• _Collected data_
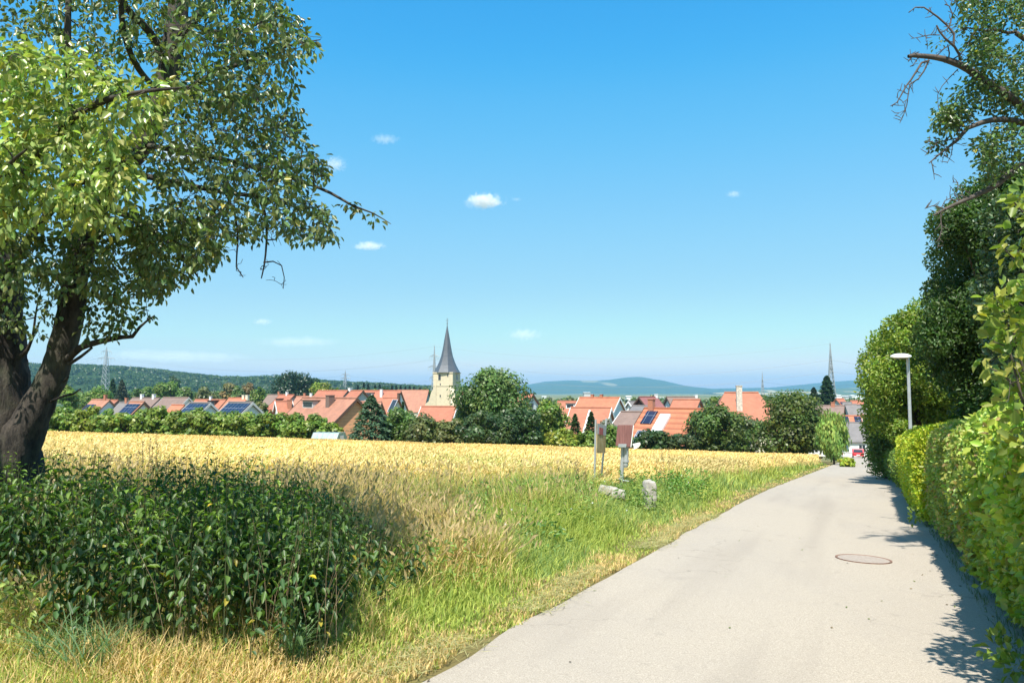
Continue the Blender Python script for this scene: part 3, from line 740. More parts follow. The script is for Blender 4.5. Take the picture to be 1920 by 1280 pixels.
    return e, L, zr, hr, Lw, Ww

T = .45
H = house
# --- left group, from the leaning trunk to the barn
H('pink tiled house with a solar panel at the far left of the village', 172, 206, 749, 150, 25, 9, 'roof_pink', 'white', sol=[(-.9, .1, .25, .9, 'solar')], chim=[(.5, 0, .9, .5, 'brick')])
H('small orange roofed house right of the pink solar house', 207, 222, 750, 158, 35, 8, 'roof_orange', 'greyw', verge='timber')
H('low grey roofed house with pale ridge behind the orchard', 224, 246, 754, 150, 20, 8, 'roof_grey', 'cream', chim=[(.2, 0, .8, .5, 'brick')])
H('house with a blue solar roof left of the long brown roof', 244, 271, 753, 128, 28, 8, 'roof_pink', 'white', sol=[(-.92, .85, .12, .85, 'solar')], verge='timber')
H('long brown roofed house with dark verge and two pale chimneys', 248, 300, 746, 172, 30, 10, 'roof_brown', 'cream', verge='timber', chim=[(-.3, 0, .8, .6, 'white'), (.55, 0, .8, .6, 'white')])
H('brown roofed house with grey white gable above the orchard', 306, 354, 745, 160, 32, 11, 'roof_brown', 'white', verge='greyw')
H('bright orange low roof in front of the brown roofed pair', 322, 346, 759, 140, 30, 8, 'roof_bright', 'cream')
H('long salmon roof behind the first dark solar roof', 366, 424, 749, 178, 25, 10, 'roof_orange', 'cream', sky=[(.35, 2.0, 2.4, 1.1, 'timber')], chim=[(0, 0, .7, .5, 'white')])
H('white gabled house with a dark solar roof, the left one of two', 356, 395, 755, 120, 35, 10, 'roof_grey', 'white', sol=[(-.85, .95, .05, .92, 'solar')], pitch=40, verge='greyw')
H('orange roofed house with two pale chimneys behind the right dark roof', 429, 464, 746, 165, 22, 10, 'roof_bright', 'cream', chim=[(.98, 0, .6, .6, 'cream'), (.6, 0, .6, .6, 'cream')])
H('white gabled house with a dark solar roof, the right one of two', 429, 474, 754, 112, 37, 11, 'roof_grey', 'white', sol=[(-.85, .95, .05, .75, 'solar')], pitch=40, verge='greyw')
H('brown roofed house left of the reddish roof with dormer', 502, 532, 740, 205, 20, 12, 'roof_brown', 'white', chim=[(.4, 0, .8, .5, 'brick')])
H('reddish roofed house with a small dormer and grey gable', 524, 552, 740, 190, 38, 11, 'roof_red', 'greyw', sky=[(-.2, 3.0, 1.8, 1.0, 'timber')], chim=[(.0, 0, .7, .5, 'white')], verge='timber')
H('low pale red roof between the right solar roof and the barn', 488, 508, 768, 128, 30, 8, 'roof_red', 'white')
H('salmon roofed house with a white gable left of the barn', 516, 548, 752, 135, -28, 9, 'roof_orange', 'white', chim=[(.5, 1.2, .2, .7, 'brick')], verge='wtrim')
H('pink roof half hidden behind the barn ridge', 556, 590, 743, 180, 15, 9, 'roof_pink', 'cream', chim=[(-.1, 0, .7, .5, 'brick'), (.6, 0, .7, .5, 'white')])
# --- the big barn
e, L, zr, hr, Lw, Ww = H('largest weathered orange pink barn roof with tile clad gable', 566, 667, 746, 95, 46, 11.2, 'roof_pink', 'greyw', pitch=42, gwin=[], wins=False,
    gablemat='clad', verge='timber', sky=[(-.42, 1.9, 2.6, .9, 'greyw')], chim=[(.28, .9, .3, .8, 'roof_brown')], name='barn')
e['category'] = 'barn'
# --- red roofs behind
H('long red roof behind the barn with a dark verge on its right', 596, 652, 732, 190, 33, 11, 'roof_red', 'greyw', verge='timber', chim=[(.95, -1, .6, .8, 'white')])
H('red roofed house with bluish gable windows behind the barn', 658, 681, 732, 170, 42, 10, 'roof_red', 'greyw', verge='timber')
H('long low red roof with white dormer right of the gabled red house', 680, 752, 732, 185, 12, 11, 'roof_red', 'white', sky=[(-.66, 2.8, 3.2, 1.3, 'white')], chim=[(.1, 1.5, .2, .6, 'white')])
H('flat pinkish red roof in front of the long low red roof', 718, 748, 746, 150, 15, 10, 'roof_orange', 'cream', chim=[(.98, 0, .9, .5, 'timber')], sol=[(.4, .95, .1, .6, 'glass')])
H('low pinkish roof strip behind the blue spruce', 676, 716, 753, 128, 10, 7, 'roof_pink', 'cream')
H('plain rosy red roof in front of the church tower foot', 790, 857, 762, 130, 14, 10, 'roof_red', 'cream', verge='wtrim')
# --- right of the church
H('small red roofed house with white gable between tree crowns', 972, 1000, 739, 165, 38, 8, 'roof_red', 'white', verge='timber', sol=[(.2, .9, .3, .9, 'solar')], chim=[(0, 0, .5, .5, 'brick')])
H('red roof low between tree crowns, left of the brown red long roof', 960, 975, 747, 158, 30, 8, 'roof_orange', 'white')
H('brown red long roof with a small dormer below the quarry', 1045, 1088, 752, 160, 12, 12, 'roof_red', 'cream', sky=[(.2, 2.2, 1.8, 1.0, 'white')])
H('large orange roof with white gable and round gable window', 1086, 1162, 745, 142, 33, 13, 'roof_bright', 'white', verge='wtrim', gwin=[(0, 6.4)], chim=[(.1, 0, .5, .5, 'brick'), (-.35, 0, .5, .5, 'brick')])
H('orange roof below the large one, with a white skylight strip', 1070, 1146, 764, 112, 22, 10, 'roof_orange', 'white', sol=[(-.05, .03, .1, .9, 'wtrim')], verge='wtrim')
H('white house with a grey roof between orange and maroon roofs', 1178, 1197, 752, 160, -30, 8, 'roof_grey', 'white', verge='wtrim')
H('maroon roofed house with a dark boarded gable on its left', 1198, 1232, 744, 150, -32, 8, 'roof_maroon', 'timber', verge='timber', chim=[(.9, 0, .5, .5, 'white')])
H('low white annex with a flat grey roof behind the chimney', 1186, 1224, 761, 118, 20, 6, 'roof_grey', 'white', pitch=12)
H('pale brown ridge roof with a white left gable', 1250, 1308, 744, 160, -14, 11, 'roof_brown', 'white', verge='timber', chim=[(.9, 0, .4, .5, 'white')])
H('weathered orange roof with white right gable and roof window', 1262, 1313, 749, 128, 36, 10, 'roof_orange', 'white', verge='timber', sol=[(-.1, .08, .72, .95, 'glass')], sky=[(-.42, 4.2, 2.4, .7, 'white')])
H('brown roofed house behind the notice board', 1164, 1208, 772, 100, 38, 8, 'roof_brown', 'wtrim', verge='wtrim', pitch=34)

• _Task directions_
Restate the data above word for word. Do not include the images.

• _Finished task_
Continue the Blender Python script for this scene: part 3, from line 740. More parts follow. The script is for Blender 4.5. Take the picture to be 1920 by 1280 pixels.
    return e, L, zr, hr, Lw, Ww

T = .45
H = house
# --- left group, from the leaning trunk to the barn
H('pink tiled house with a solar panel at the far left of the village', 172, 206, 749, 150, 25, 9, 'roof_pink', 'white', sol=[(-.9, .1, .25, .9, 'solar')], chim=[(.5, 0, .9, .5, 'brick')])
H('small orange roofed house right of the pink solar house', 207, 222, 750, 158, 35, 8, 'roof_orange', 'greyw', verge='timber')
H('low grey roofed house with pale ridge behind the orchard', 224, 246, 754, 150, 20, 8, 'roof_grey', 'cream', chim=[(.2, 0, .8, .5, 'brick')])
H('house with a blue solar roof left of the long brown roof', 244, 271, 753, 128, 28, 8, 'roof_pink', 'white', sol=[(-.92, .85, .12, .85, 'solar')], verge='timber')
H('long brown roofed house with dark verge and two pale chimneys', 248, 300, 746, 172, 30, 10, 'roof_brown', 'cream', verge='timber', chim=[(-.3, 0, .8, .6, 'white'), (.55, 0, .8, .6, 'white')])
H('brown roofed house with grey white gable above the orchard', 306, 354, 745, 160, 32, 11, 'roof_brown', 'white', verge='greyw')
H('bright orange low roof in front of the brown roofed pair', 322, 346, 759, 140, 30, 8, 'roof_bright', 'cream')
H('long salmon roof behind the first dark solar roof', 366, 424, 749, 178, 25, 10, 'roof_orange', 'cream', sky=[(.35, 2.0, 2.4, 1.1, 'timber')], chim=[(0, 0, .7, .5, 'white')])
H('white gabled house with a dark solar roof, the left one of two', 356, 395, 755, 120, 35, 10, 'roof_grey', 'white', sol=[(-.85, .95, .05, .92, 'solar')], pitch=40, verge='greyw')
H('orange roofed house with two pale chimneys behind the right dark roof', 429, 464, 746, 165, 22, 10, 'roof_bright', 'cream', chim=[(.98, 0, .6, .6, 'cream'), (.6, 0, .6, .6, 'cream')])
H('white gabled house with a dark solar roof, the right one of two', 429, 474, 754, 112, 37, 11, 'roof_grey', 'white', sol=[(-.85, .95, .05, .75, 'solar')], pitch=40, verge='greyw')
H('brown roofed house left of the reddish roof with dormer', 502, 532, 740, 205, 20, 12, 'roof_brown', 'white', chim=[(.4, 0, .8, .5, 'brick')])
H('reddish roofed house with a small dormer and grey gable', 524, 552, 740, 190, 38, 11, 'roof_red', 'greyw', sky=[(-.2, 3.0, 1.8, 1.0, 'timber')], chim=[(.0, 0, .7, .5, 'white')], verge='timber')
H('low pale red roof between the right solar roof and the barn', 488, 508, 768, 128, 30, 8, 'roof_red', 'white')
H('salmon roofed house with a white gable left of the barn', 516, 548, 752, 135, -28, 9, 'roof_orange', 'white', chim=[(.5, 1.2, .2, .7, 'brick')], verge='wtrim')
H('pink roof half hidden behind the barn ridge', 556, 590, 743, 180, 15, 9, 'roof_pink', 'cream', chim=[(-.1, 0, .7, .5, 'brick'), (.6, 0, .7, .5, 'white')])
# --- the big barn
e, L, zr, hr, Lw, Ww = H('largest weathered orange pink barn roof with tile clad gable', 566, 667, 746, 95, 46, 11.2, 'roof_pink', 'greyw', pitch=42, gwin=[], wins=False,
    gablemat='clad', verge='timber', sky=[(-.42, 1.9, 2.6, .9, 'greyw')], chim=[(.28, .9, .3, .8, 'roof_brown')], name='barn')
e['category'] = 'barn'
# --- red roofs behind
H('long red roof behind the barn with a dark verge on its right', 596, 652, 732, 190, 33, 11, 'roof_red', 'greyw', verge='timber', chim=[(.95, -1, .6, .8, 'white')])
H('red roofed house with bluish gable windows behind the barn', 658, 681, 732, 170, 42, 10, 'roof_red', 'greyw', verge='timber')
H('long low red roof with white dormer right of the gabled red house', 680, 752, 732, 185, 12, 11, 'roof_red', 'white', sky=[(-.66, 2.8, 3.2, 1.3, 'white')], chim=[(.1, 1.5, .2, .6, 'white')])
H('flat pinkish red roof in front of the long low red roof', 718, 748, 746, 150, 15, 10, 'roof_orange', 'cream', chim=[(.98, 0, .9, .5, 'timber')], sol=[(.4, .95, .1, .6, 'glass')])
H('low pinkish roof strip behind the blue spruce', 676, 716, 753, 128, 10, 7, 'roof_pink', 'cream')
H('plain rosy red roof in front of the church tower foot', 790, 857, 762, 130, 14, 10, 'roof_red', 'cream', verge='wtrim')
# --- right of the church
H('small red roofed house with white gable between tree crowns', 972, 1000, 739, 165, 38, 8, 'roof_red', 'white', verge='timber', sol=[(.2, .9, .3, .9, 'solar')], chim=[(0, 0, .5, .5, 'brick')])
H('red roof low between tree crowns, left of the brown red long roof', 960, 975, 747, 158, 30, 8, 'roof_orange', 'white')
H('brown red long roof with a small dormer below the quarry', 1045, 1088, 752, 160, 12, 12, 'roof_red', 'cream', sky=[(.2, 2.2, 1.8, 1.0, 'white')])
H('large orange roof with white gable and round gable window', 1086, 1162, 745, 142, 33, 13, 'roof_bright', 'white', verge='wtrim', gwin=[(0, 6.4)], chim=[(.1, 0, .5, .5, 'brick'), (-.35, 0, .5, .5, 'brick')])
H('orange roof below the large one, with a white skylight strip', 1070, 1146, 764, 112, 22, 10, 'roof_orange', 'white', sol=[(-.05, .03, .1, .9, 'wtrim')], verge='wtrim')
H('white house with a grey roof between orange and maroon roofs', 1178, 1197, 752, 160, -30, 8, 'roof_grey', 'white', verge='wtrim')
H('maroon roofed house with a dark boarded gable on its left', 1198, 1232, 744, 150, -32, 8, 'roof_maroon', 'timber', verge='timber', chim=[(.9, 0, .5, .5, 'white')])
H('low white annex with a flat grey roof behind the chimney', 1186, 1224, 761, 118, 20, 6, 'roof_grey', 'white', pitch=12)
H('pale brown ridge roof with a white left gable', 1250, 1308, 744, 160, -14, 11, 'roof_brown', 'white', verge='timber', chim=[(.9, 0, .4, .5, 'white')])
H('weathered orange roof with white right gable and roof window', 1262, 1313, 749, 128, 36, 10, 'roof_orange', 'white', verge='timber', sol=[(-.1, .08, .72, .95, 'glass')], sky=[(-.42, 4.2, 2.4, .7, 'white')])
H('brown roofed house behind the notice board', 1164, 1208, 772, 100, 38, 8, 'roof_brown', 'wtrim', verge='wtrim', pitch=34)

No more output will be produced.